In the same blog post, he said, according to the Independent, that all Pride parades should be outlawed as “obscene” and condemned the blessing of two gay priests in London earlier this year.

Mullen, in his defence, says, “I wrote some satirical things on my blog and anybody with an ounce of sense of humour or any understanding of the tradition of English satire would immediately assume that they're light-hearted jokes.

“I certainly have nothing against homosexuals. Many of my dear friends have been and are of that persuasion.

“What I have got against them is the militant preaching of homosexuality.”

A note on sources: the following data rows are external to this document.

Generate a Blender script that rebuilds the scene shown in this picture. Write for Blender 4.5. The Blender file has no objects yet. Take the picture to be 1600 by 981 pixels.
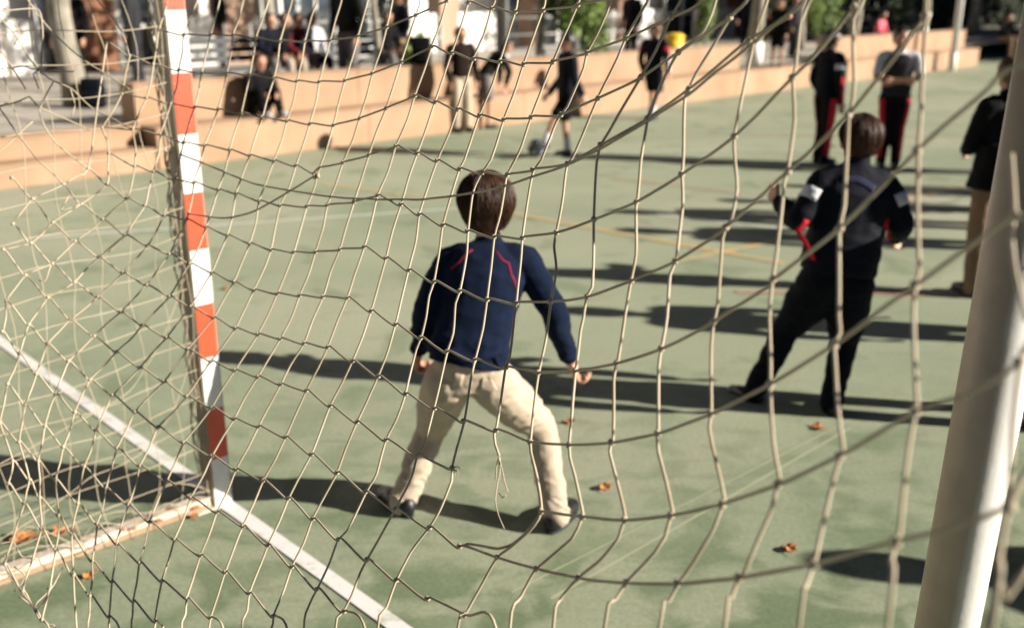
import bpy, bmesh, math, random
from mathutils import Vector, Matrix, noise
from mathutils.bvhtree import BVHTree
random.seed(7)
S = bpy.context.scene
COL = S.collection

# ------------------------------------------------------------------ camera, sky, sun, exposure
CH = 1.85                       # camera height
PITCH = math.radians(17.8)      # camera looks down
FPX = 1556.0                    # focal length in photo pixels (1600 wide)
cam = bpy.data.cameras.new('camera'); camo = bpy.data.objects.new('camera', cam); COL.objects.link(camo)
camo.location = (0, 0, CH); camo.rotation_euler = (math.pi/2-PITCH, 0, 0)
cam.sensor_width = 36; cam.lens = 36*FPX/1600; cam.clip_start = 0.02; cam.clip_end = 600
cam.dof.use_dof = True; cam.dof.focus_distance = 1.85; cam.dof.aperture_fstop = 2.8
S.camera = camo
SUNV = Vector((0.903, -0.183, 0.380)).normalized()      # towards the sun
w = bpy.data.worlds.new("World"); S.world = w; w.use_nodes = True
nt = w.node_tree; bgn = nt.nodes['Background']
sky = nt.nodes.new('ShaderNodeTexSky'); sky.sky_type = 'NISHITA'; sky.sun_disc = False; sky.air_density = 0.12; sky.dust_density = 0.05; sky.ozone_density = 1.0; sky.altitude = 600
sky.sun_elevation = math.asin(SUNV.z); sky.sun_rotation = math.atan2(SUNV.x, SUNV.y)
nt.links.new(sky.outputs[0], bgn.inputs[0]); bgn.inputs[1].default_value = 0.05
sl = bpy.data.lights.new('sun', 'SUN'); sl.energy = 5.0; sl.angle = math.radians(0.5); sl.color = (1, 0.92, 0.79)
so = bpy.data.objects.new('sun', sl); COL.objects.link(so); so.location = (8, -2, 6)
so.rotation_euler = SUNV.to_track_quat('Z', 'Y').to_euler()
S.view_settings.view_transform = 'Standard'; S.view_settings.look = 'None'
S.view_settings.exposure = 1.32; S.view_settings.gamma = 1
S.render.engine = 'CYCLES'; S.render.resolution_x = 1024; S.render.resolution_y = 627
cp, sp = math.cos(PITCH), math.sin(PITCH)

def ray(px, py):
    a, v = (px-800)/FPX, (py-490.5)/FPX
    return Vector((a, cp-sp*v, -(sp+cp*v)))
def W(px, py, Y):                 # world point seen at a pixel, at forward distance Y
    r = ray(px, py); return Vector((0, 0, CH)) + r*(Y/r.y)
def G(px, py, z=0.0):             # world point seen at a pixel, on the level z
    r = ray(px, py); return Vector((0, 0, CH)) + r*((z-CH)/r.z)

# ------------------------------------------------------------------ materials
def mat(name, col, rough=0.7, var=0.12, scale=8, bump=0.0, bscale=60, col2=None, metal=0, coat=0, spec=0.5, stretch=(1,1,1), sheen=0):
    m = bpy.data.materials.new(name); m.use_nodes = True
    n = m.node_tree; L = n.links; b = n.nodes['Principled BSDF']
    b.inputs['Roughness'].default_value = rough; b.inputs['Metallic'].default_value = metal
    b.inputs['Specular IOR Level'].default_value = 0.15 if ('cloth' in name or 'fleece' in name or 'knit' in name or 'jumper' in name or 'cotton' in name) else spec
    if coat: b.inputs['Coat Weight'].default_value = coat
    if sheen: b.inputs['Sheen Weight'].default_value = sheen
    tc = n.nodes.new('ShaderNodeTexCoord'); mp = n.nodes.new('ShaderNodeMapping'); mp.inputs['Scale'].default_value = stretch
    L.new(tc.outputs['Object'], mp.inputs[0])
    nz = n.nodes.new('ShaderNodeTexNoise'); nz.inputs['Scale'].default_value = scale; nz.inputs['Detail'].default_value = 6
    L.new(mp.outputs[0], nz.inputs['Vector'])
    cr = n.nodes.new('ShaderNodeValToRGB'); cr.color_ramp.elements[0].position = 0.3; cr.color_ramp.elements[1].position = 0.7
    c2 = col2 or tuple(c*(1-var*1.6) for c in col)
    c1 = col if col2 else tuple(min(1, c*(1+var)) for c in col)
    cr.color_ramp.elements[0].color = (*c2, 1); cr.color_ramp.elements[1].color = (*c1, 1)
    L.new(nz.outputs['Fac'], cr.inputs[0]); L.new(cr.outputs[0], b.inputs['Base Color'])
    if bump:
        n2 = n.nodes.new('ShaderNodeTexNoise'); n2.inputs['Scale'].default_value = bscale; n2.inputs['Detail'].default_value = 4
        L.new(mp.outputs[0], n2.inputs['Vector'])
        bp = n.nodes.new('ShaderNodeBump'); bp.inputs['Strength'].default_value = bump; bp.inputs['Distance'].default_value = 0.01
        L.new(n2.outputs['Fac'], bp.inputs['Height']); L.new(bp.outputs[0], b.inputs['Normal'])
    return m

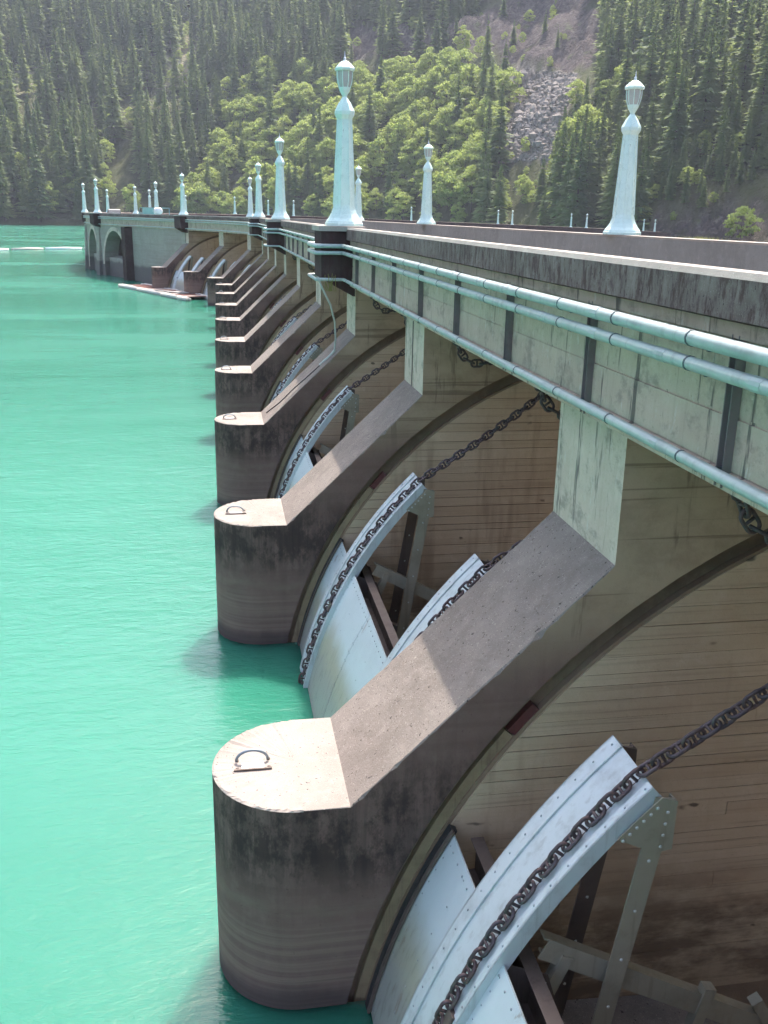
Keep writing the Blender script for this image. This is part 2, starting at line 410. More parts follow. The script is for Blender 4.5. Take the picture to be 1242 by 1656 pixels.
def sweep(mb, i0, i1, prof, mfaces, closed=True):           # profile [(offset, z)] swept along stations i0..i1
    n = len(prof); base = len(mb.v)
    for i in range(i0, i1 + 1): mb.v += [tuple(P(i, o, z)) for o, z in prof]
    k = i1 - i0 + 1
    for i in range(k - 1):
        for j in range(n if closed else n - 1):
            j2 = (j + 1) % n
            mb.f.append((base + i * n + j, base + i * n + j2, base + (i + 1) * n + j2, base + (i + 1) * n + j)); mb.m.append(mfaces[j])
    if closed:
        mb.f.append(tuple(base + j for j in reversed(range(n)))); mb.m.append(mfaces[-1])
        mb.f.append(tuple(base + (k - 1) * n + j for j in range(n))); mb.m.append(mfaces[-1])

# ------------------------------------------------------------------ ground and water
def poly_in(poly, X, Y):
    ins = np.zeros(len(X), bool); n = len(poly)
    for i in range(n):
        x1, y1 = poly[i]; x2, y2 = poly[(i + 1) % n]
        c = ((y1 > Y) != (y2 > Y)) & (X < (x2 - x1) * (Y - y1) / (y2 - y1 + 1e-9) + x1); ins ^= c
    return ins
def vnoise(X, Y, s, seed):
    r = np.random.default_rng(seed); g = r.random((256, 256)); x = X / s + 1000; y = Y / s + 1000
    xi = np.floor(x).astype(int); yi = np.floor(y).astype(int); fx = x - xi; fy = y - yi
    fx = fx * fx * (3 - 2 * fx); fy = fy * fy * (3 - 2 * fy)
    a = g[xi % 256, yi % 256]; b = g[(xi + 1) % 256, yi % 256]; c = g[xi % 256, (yi + 1) % 256]; d = g[(xi + 1) % 256, (yi + 1) % 256]
    return (a * (1 - fx) + b * fx) * (1 - fy) + (c * (1 - fx) + d * fx) * fy
AZB = [(-1.6, 520), (-.6, 500), (-.22, 466), (-.13, 464), (.0, 450), (.12, 405), (.25, 350), (.36, 300), (.44, 272), (.56, 255), (.9, 250), (1.3, 260)]
def height(X, Y):
    D = np.sqrt(X * X + Y * Y); A = np.arctan2(X, Y)
    d0 = np.interp(A, [a for a, b in AZB], [b for a, b in AZB]) + 10 * (vnoise(X, Y, 60, 1) - .5) * np.clip((A + .1) * 8, .1, 1)
    s = D - d0
    slope = np.where(s > 0, s * .60, s * .25)
    z = slope + 16 * (vnoise(X, Y, 95, 2) - .5) * np.clip(s / 60, 0, 1) + 7 * (vnoise(X, Y, 30, 3) - .5) * np.clip(s / 30, 0, 1) + 2.2 * (vnoise(X, Y, 9, 4) - .5) * np.clip(s / 15, 0, 1)
    # rock bank above the right-hand end of the dam
    bank = np.clip((A - .40) / .06, 0, 1)
    z = z + bank * np.clip(s / 9, 0, 1) * 9 * np.clip(1.6 - s / 70, 0, 1)
    # bench of an old road cut on the left slope
    cut = np.clip((.02 - A) / .05, 0, 1) * np.exp(-((s - 118) / 16) ** 2)
    z = z - cut * 8
    return np.maximum(z, -9.0)
Z_CLIFF = [(560, 34), (640, 48), (720, 52), (790, 18), (850, -20), (940, -20), (985, 50), (950, 112), (840, 112), (770, 72), (690, 82), (620, 92), (572, 100)]
Z_SCREE = [(826, 112), (936, 116), (912, 185), (888, 255), (792, 262), (808, 215), (836, 175)]
Z_BENCH = [(-20, 118), (60, 116), (160, 128), (275, 92), (300, 26), (330, 20), (312, 110), (285, 140), (180, 152), (60, 150), (-20, 150)]
Z_BANK = [(1035, 352), (1070, 338), (1150, 324), (1260, 316), (1260, 400), (1040, 400)]
Z_DECID = [(345, 190), (372, 128), (430, 112), (560, 100), (640, 92), (700, 84), (770, 80), (842, 120), (838, 170), (800, 230), (790, 270), (760, 345), (300, 350), (290, 310), (340, 250)]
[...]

Ah, now we get to the nub. It’s OK to preach the religions of hatred against homosexuals (granted, not all religionists are antigay, but many are) but not OK to be “preaching of homosexuality”, whatever that means.

Preaching? What is the man on? He walks around in a dog collar (we assume) and has no compunction in telling people who he is and which organisation he works for. Is that not a blatant show of his own persuasions?

Perhaps his diocese should have ordered him to have I am a prat tattooed on his forehead.


Baal's Bum said...

Perhaps he just wants everyone to have the same tattoo's as he already has.Also perhaps men should have tattooed above their genitalia "caution may contain nuts."

Stuart Hartill said...

The man's a bampot, but if it's any compensation he can even get caustic about his fellow Anglicans - especially the happy clappy variety.
In a 2005 article for US magazine 'New Criterion' he said 'what’s left of the English Church is indistinguishable from a lunatic asylum......How else can you account for church services that compete with pantomime for dramatized idiocy?'
Then he goes on to say ..... 'I recently attended a conference for clergy at a beautiful medieval church in Oxford. It was supposed to be a choral Eucharist but there was no organ music— only some plinky-plonky stuff on an out-of-tune piano and mindless choruses in the Jesus Goes to Toytown fashion'.
You have to have at least a little grudging respect for someone as suicidally outspoken as that about his own team - stick him in a broken lift with Joel Edwards and George Hargreaves, that would be fun!